Washington (CNSNews.com) - Sen. John Cornyn (R-Texas), speaking at a conference on border issues Thursday, said 663 individuals arrested along the southwest border in 2010 were from countries designated as “special interest” or from countries known to have  ties with terrorism.

“It’s not just that we’re seeing immigration across our southern border from countries like Mexico -- people seeking to work and provide for their families,” said Cornyn, a member of the Senate Judiciary subcommittee on homeland security and terrorism. “Indeed in the last year alone -- where 445,000 individuals were detained at the southwest border -- 59,000 came from countries other than Mexico.

“These included 663 individuals from special-interest countries like Afghanistan, Libya, Pakistan, Somalia, and Yemen and four countries that have been designated by the U.S. Department of State as state-sponsors of terror – Cuba, Iran, Syria, and Sudan,” Cornyn said.

Special interest countries are those whose citizens are subject to enhanced screening by the Transportation Security Administration on U.S.-bound flights as a result of the attempted Christmas Day bombing of Northwest Flight 253.

The U.S. Border Patrol, which falls under the Homeland Security Department, is charged with apprehending aliens attempting to illegally cross U.S. borders.
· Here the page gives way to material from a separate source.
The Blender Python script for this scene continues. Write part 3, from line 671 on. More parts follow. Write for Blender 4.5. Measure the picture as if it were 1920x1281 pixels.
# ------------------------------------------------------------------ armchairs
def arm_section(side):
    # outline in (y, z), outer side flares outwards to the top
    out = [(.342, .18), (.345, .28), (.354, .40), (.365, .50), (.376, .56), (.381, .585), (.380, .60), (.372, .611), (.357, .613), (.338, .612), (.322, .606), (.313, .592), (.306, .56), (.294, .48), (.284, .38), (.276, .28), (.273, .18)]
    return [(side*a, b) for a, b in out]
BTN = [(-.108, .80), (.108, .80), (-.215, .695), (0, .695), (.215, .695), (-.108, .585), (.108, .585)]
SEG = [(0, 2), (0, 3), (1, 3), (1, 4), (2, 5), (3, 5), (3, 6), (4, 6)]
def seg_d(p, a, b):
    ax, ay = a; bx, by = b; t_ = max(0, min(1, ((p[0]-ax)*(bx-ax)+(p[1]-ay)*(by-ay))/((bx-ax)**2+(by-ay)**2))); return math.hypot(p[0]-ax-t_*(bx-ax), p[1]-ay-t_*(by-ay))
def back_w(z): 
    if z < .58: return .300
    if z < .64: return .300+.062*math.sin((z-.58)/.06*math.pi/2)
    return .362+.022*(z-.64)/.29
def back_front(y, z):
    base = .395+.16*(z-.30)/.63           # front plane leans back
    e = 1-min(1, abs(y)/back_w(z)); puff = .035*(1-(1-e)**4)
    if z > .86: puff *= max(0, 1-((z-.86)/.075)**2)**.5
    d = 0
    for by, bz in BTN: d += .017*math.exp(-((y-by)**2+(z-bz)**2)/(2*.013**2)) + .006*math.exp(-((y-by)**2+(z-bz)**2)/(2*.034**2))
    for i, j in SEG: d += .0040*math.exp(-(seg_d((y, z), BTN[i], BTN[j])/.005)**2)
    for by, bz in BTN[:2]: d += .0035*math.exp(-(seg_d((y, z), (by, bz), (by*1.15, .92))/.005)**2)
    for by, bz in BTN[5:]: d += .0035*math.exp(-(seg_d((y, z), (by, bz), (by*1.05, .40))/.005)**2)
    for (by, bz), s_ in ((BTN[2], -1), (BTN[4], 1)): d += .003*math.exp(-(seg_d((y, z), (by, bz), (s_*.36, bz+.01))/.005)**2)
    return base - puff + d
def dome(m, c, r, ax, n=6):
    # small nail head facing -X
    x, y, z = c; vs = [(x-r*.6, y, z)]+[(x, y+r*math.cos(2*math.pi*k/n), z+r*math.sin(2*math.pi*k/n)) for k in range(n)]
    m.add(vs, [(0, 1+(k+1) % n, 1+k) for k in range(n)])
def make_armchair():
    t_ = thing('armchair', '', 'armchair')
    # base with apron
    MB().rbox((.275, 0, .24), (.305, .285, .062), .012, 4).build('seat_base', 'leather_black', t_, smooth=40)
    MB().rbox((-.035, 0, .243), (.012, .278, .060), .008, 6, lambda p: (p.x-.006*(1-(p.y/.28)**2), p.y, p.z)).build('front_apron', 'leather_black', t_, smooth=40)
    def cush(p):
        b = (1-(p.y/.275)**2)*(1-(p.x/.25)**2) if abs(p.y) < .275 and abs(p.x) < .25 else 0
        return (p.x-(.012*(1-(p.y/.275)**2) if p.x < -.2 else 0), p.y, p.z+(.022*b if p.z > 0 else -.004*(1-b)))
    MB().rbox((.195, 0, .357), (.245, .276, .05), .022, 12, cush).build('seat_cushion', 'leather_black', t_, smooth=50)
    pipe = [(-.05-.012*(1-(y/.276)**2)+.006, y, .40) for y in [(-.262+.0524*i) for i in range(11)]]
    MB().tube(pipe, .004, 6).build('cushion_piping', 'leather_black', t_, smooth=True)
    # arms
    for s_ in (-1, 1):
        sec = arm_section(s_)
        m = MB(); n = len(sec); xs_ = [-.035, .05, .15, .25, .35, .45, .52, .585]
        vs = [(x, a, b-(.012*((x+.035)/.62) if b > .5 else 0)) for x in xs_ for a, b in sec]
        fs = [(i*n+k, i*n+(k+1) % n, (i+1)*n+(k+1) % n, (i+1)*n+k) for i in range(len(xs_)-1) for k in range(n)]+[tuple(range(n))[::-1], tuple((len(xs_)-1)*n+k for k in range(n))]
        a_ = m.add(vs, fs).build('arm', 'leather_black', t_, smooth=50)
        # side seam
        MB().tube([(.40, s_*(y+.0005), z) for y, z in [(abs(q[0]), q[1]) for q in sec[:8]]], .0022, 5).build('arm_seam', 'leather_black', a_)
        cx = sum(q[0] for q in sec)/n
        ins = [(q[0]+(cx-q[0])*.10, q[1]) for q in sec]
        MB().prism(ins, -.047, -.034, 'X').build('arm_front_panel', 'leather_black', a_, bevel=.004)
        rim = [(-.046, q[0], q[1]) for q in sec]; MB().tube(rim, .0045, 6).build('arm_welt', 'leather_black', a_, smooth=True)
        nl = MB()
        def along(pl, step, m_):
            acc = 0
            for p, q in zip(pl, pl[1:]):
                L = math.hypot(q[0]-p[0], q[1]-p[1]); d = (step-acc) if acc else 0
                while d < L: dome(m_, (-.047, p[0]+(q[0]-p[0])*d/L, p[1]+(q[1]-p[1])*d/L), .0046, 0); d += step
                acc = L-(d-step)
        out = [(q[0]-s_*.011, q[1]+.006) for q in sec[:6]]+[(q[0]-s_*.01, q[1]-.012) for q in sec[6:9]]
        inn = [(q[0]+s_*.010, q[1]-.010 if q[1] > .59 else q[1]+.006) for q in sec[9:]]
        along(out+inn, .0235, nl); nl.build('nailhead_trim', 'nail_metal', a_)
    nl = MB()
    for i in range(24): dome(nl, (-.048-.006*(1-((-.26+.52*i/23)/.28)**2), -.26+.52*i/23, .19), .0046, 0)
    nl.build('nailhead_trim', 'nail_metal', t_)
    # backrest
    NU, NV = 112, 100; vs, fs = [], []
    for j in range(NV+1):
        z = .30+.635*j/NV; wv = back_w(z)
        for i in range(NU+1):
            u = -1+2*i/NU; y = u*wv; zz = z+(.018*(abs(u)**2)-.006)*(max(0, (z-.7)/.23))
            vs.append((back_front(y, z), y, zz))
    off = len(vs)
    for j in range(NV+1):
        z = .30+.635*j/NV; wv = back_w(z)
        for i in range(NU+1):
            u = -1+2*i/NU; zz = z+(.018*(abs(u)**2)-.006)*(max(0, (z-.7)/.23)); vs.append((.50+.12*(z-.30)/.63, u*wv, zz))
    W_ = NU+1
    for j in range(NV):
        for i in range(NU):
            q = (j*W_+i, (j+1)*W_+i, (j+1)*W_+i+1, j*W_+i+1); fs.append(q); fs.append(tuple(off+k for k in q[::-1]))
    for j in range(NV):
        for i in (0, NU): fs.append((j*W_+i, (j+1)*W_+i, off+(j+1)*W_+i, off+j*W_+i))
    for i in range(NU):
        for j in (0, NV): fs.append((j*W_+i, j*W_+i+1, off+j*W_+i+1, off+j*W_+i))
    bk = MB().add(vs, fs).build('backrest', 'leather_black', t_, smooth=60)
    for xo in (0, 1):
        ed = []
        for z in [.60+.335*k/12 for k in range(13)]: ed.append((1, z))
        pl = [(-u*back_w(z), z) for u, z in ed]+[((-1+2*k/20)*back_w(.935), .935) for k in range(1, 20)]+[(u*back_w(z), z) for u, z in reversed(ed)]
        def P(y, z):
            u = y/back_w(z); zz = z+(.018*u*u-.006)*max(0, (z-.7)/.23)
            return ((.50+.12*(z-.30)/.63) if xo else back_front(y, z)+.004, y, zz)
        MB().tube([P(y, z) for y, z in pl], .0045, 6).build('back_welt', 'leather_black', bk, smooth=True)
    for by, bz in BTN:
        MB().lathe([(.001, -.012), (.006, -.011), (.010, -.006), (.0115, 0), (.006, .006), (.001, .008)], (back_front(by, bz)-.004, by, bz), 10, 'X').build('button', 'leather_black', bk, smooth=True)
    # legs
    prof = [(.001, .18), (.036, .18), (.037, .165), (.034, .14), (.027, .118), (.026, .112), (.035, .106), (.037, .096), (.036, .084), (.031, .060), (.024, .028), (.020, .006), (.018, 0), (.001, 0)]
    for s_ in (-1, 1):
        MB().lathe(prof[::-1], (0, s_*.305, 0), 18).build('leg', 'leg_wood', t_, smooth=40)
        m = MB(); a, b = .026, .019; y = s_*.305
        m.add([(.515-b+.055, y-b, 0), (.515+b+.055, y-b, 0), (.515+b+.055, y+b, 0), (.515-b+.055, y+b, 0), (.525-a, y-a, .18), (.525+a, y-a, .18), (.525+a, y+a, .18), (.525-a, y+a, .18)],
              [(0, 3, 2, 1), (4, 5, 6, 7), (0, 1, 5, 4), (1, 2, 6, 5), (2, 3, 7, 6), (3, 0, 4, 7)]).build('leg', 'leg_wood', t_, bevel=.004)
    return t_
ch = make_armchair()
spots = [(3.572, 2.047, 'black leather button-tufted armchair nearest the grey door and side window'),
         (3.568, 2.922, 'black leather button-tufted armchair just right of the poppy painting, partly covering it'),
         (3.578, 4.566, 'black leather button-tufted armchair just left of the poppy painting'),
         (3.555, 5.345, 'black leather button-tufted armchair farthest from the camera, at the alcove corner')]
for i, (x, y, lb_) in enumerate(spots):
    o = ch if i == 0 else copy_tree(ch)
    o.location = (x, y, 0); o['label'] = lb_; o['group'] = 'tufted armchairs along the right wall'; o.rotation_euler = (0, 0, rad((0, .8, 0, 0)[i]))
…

As CNSNews.com previously reported, in fiscal year 2010, around 84 percent of the approximately 448,000 illegal aliens arrested by the U.S. Border Patrol were not prosecuted.

After delivering his remarks at the 15th annual U.S.-Mexico Congressional Border Issues Conference, Sen. Cornyn told reporters he asked the Director of National Intelligence whether the apprehension of the 663 individuals was national security vulnerability. “He said yes it was, so we need to do more,” Cornyn said.

What the Obama administration is doing to secure the border more is “obviously not enough,” he added.

During his speech, Cornyn criticized the Obama administration’s border security efforts, saying that Homeland Security Secretary Janet Napolitano talks about the resources that have been devoted to border areas -- the so called ‘inputs’ – “where I’m really more interested in what the results, or the outputs, are.”

Napolitano, who also spoke at the event, said “taken as whole, the manpower, the technology, the resources, represent the most serious and sustained action to secure the border in our nation’s history, and it’s clear from every statistical measure that the approach is working.”

Napolitano called Border Patrol apprehensions a “key indicator of illegal traffic” along the U.S. borders, and she noted the apprehensions have decreased 36 percent in the past two years and are less than one half of what they were at their peak.

Sen. Cornyn suggested that a border security strategy should have a coordinated “interagency approach,” where the various federal entities charged with security along the border are working together and complementing one another.

He also said that a “good” border security strategy “should be resourced appropriately.”

The annual border conference took place on Capitol Hill and was sponsored by the U.S.-Mexico Chamber of Commerce.